What Happened with the McDonald Appeal
Uncle linked to a piece by David Codrea where there’s some dispute as to whether NRA’s case was combined with SAF/Gura’s case, and whether saying they are constitutes a misrepresentation of facts by NRA. The Court granted cert to McDonald, which was SAF’s case and which was brought by Alan Gura. NRA was made a party to the case — Respondants in Support of Petitioners — under rule 12 of the Supreme Court Rules. So it would definitely be correct to say NRA was a party to the case, but is it correct to say they were consolidated? I would also note this passage from Alan Gura’s Petitioner’s brief, in the section described as “Parties to the Proceedings”
The three cases were related, but not consolidated, in the District Court. Petitioners and the related case plantiffs appealed the District Court’s decision to the United States Court of Appeals for the Seventh Circuit, which consolidated the appeals.
Emphasis is mine. I would say if the language is good enough to be put before the Court, NRA is free and clear in saying that. NRA has in the past, wrongly in my opinion, played up its role in certain cases and controversies at the expense of other involved parties. But this is not an example of that.
UPDATE: I should probably clarify that saying the cases were combined, rather than that the appeals were combined, is probably incorrect technically. More correct would be the appeals were combined, and NRA made a party (Respondent in Support of Petitioner) to the McDonald case. I’m pretty sure that is a correct statement.
If someone wants to flay Chris Cox, or whoever wrote that article for him on his behalf, they are free to nit pick. But it seems to me a nit pick. I don’t know how familiar Chris Cox is with the distinction between those two things, or whether anyone explained it to him in great legal detail.
Gun Control Defeated ….
…. in Massachusetts? This passed in New Jersey, but it took Corzine putting everything he had behind it. It’s getting more costly to pass further gun control even in the states where support for gun control has traditionally been strong. We’re winning.
Misleading Article on Philly Gun Ordinances
The Philadelphia Inquirer is reporting that the Supreme Court has upheld the local Philadelphia gun ordinances. This is false. The Supreme Court of Pennsylvania on Monday denied the appeal of the National Rifle Association, who was dismissed based on standing, and not on the merits. This is still very much an undecided issue. You can read the opinion here. All this really means is that the Supreme Court is letting stand the lower court ruling on the standing issue. This most certainly did not uphold any of Philadelphia’s ordinances on Lost and Stolen.
When it comes to gun issues, it’s always best to ignore the Philly papers. They don’t know what they are talking about most of the time.

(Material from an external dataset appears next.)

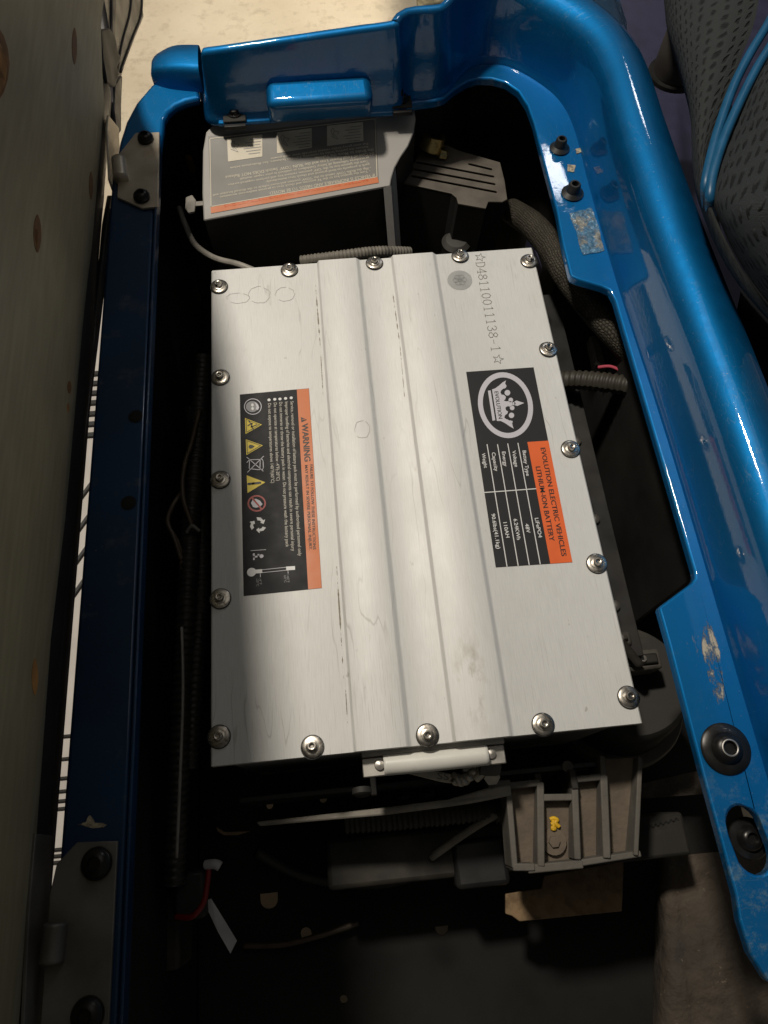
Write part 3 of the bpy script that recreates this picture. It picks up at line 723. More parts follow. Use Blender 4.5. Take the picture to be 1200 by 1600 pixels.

More Preemption Issues in Pennsylvania
I don’t when local officials are going to get it through their thick skulls, but they cannot regulate guns. That’s clearly establish law at this point. But it’s not stopping Lackawanna County:
Commissioners approved rules and regulations prohibiting smoking, skateboarding and other activities in county parks, including new restrictions on guns. The rule says, “No unlicensed firearms or weapons are allowed in a park.” Discharging a firearm is also prohibited.
Discharge is probably something they can regulate under the UFA, but this essentially prohibits open carry, which is legal in PA without a license.
Meanwhile, Sheriff John Szymanski said he also plans to challenge the new rule – arguing the county should make it more strict.
“We don’t allow firearms in the park,” said Mr. Szymanski, whose department oversees law enforcement of county parks. “It’s a public facility, and if you walk around with a gun, you’re going to intimidate a lot of people. Our position is we’re not allowing it and we’re going to ask for clarification on that point.”
The wording of park rules, unchanged or made more strict, could set off a constitutional debate on gun rights in Lackawanna County, experts say. County solicitor John O’Brien said they are reviewing the language and looking to see how it can be updated.
What bothers me is this isn’t a debate. You can’t do it. Period. We had this debate a decade ago, it went to the Supreme Court, and we won. Either they are electing incompetent solicitors in all these towns, or they just don’t give a crap what the law is.
This is Truth
Joe Huffman has an observation about good shooters:
This episode also confirmed my hypothesis that if someone brags about how good a shooter they are it is near certain proof they are crap. All the great shooters I have personally met are extremely modest or at least silent about how great they think they are.
That’s been my observation as well. I shoot with some great shooters at my club, none of which speak about how great a shooter they are on a regular basis. I know some who have a competitive nature, but that’s different from talking about what hot shit you are all the time.